Por muito que o digamos de forma aspiracional, por muito que o digamos a nós mesmos, para poder suportar o peso de uma realidade em que o individualismo predatório é celebrado, porque queremos acreditar que não precisamos de ninguém e que somos donos e autores únicos do nosso destino, das nossas glórias e dos nossos tormentos, não é possível dependermos apenas de nós mesmos. A total autossuficiência – romantizada pelas engrenagens neoliberais que modelam o nosso quotidiano – é inexecutável. Os elos que nos unem uns aos outros não são facultativos; estamos indiscutivelmente conectados ao outro, ao desígnio e ao labor alheios, em teias várias de que não se conhece o início. Precisamos de ajuda, de desafio, de afeto e de contraponto. As nossas ações e omissões – somos responsáveis por elas, e somo-lo não em abstrato, mas perante alguém, sempre alguém. Isto não implica a rendição ao outro sem critério ou cautela.

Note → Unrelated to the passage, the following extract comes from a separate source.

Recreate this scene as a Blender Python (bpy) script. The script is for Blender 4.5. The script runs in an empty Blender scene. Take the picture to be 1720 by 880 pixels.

Não implica, por exemplo, abdicar do exercício de interrogar dinâmicas coercivas ou desigualadas que potencialmente informam as nossas relações interpessoais.
Reconhecer que nos podemos sentir sozinhos não é reconhecer que é inevitável ou natural que nos sintamos tão sozinhos, tão agarrados à alienação como se de nós fizesse parte. Antes pelo contrário: reconhecer a solidão permite-nos imaginar o seu contrário, uma realidade alternativa em que temos o tempo e o espaço para fomentar conexões quer românticas quer platónicas livres e intencionais. Permite-nos supor ligações gratificantes não reguladas por algoritmos sem fundo, pela destruição progressiva das nossas cidades, pela carência de ‘terceiros espaços’, por horários de trabalho totalizadores e condições ocupacionais pobres e degradantes. A solidão, tal como a estratificação, existe simultaneamente balizada e impulsionada por circunstâncias materiais. Não é apenas um sentimento e não é individual. É projetada. E, por isso, falível.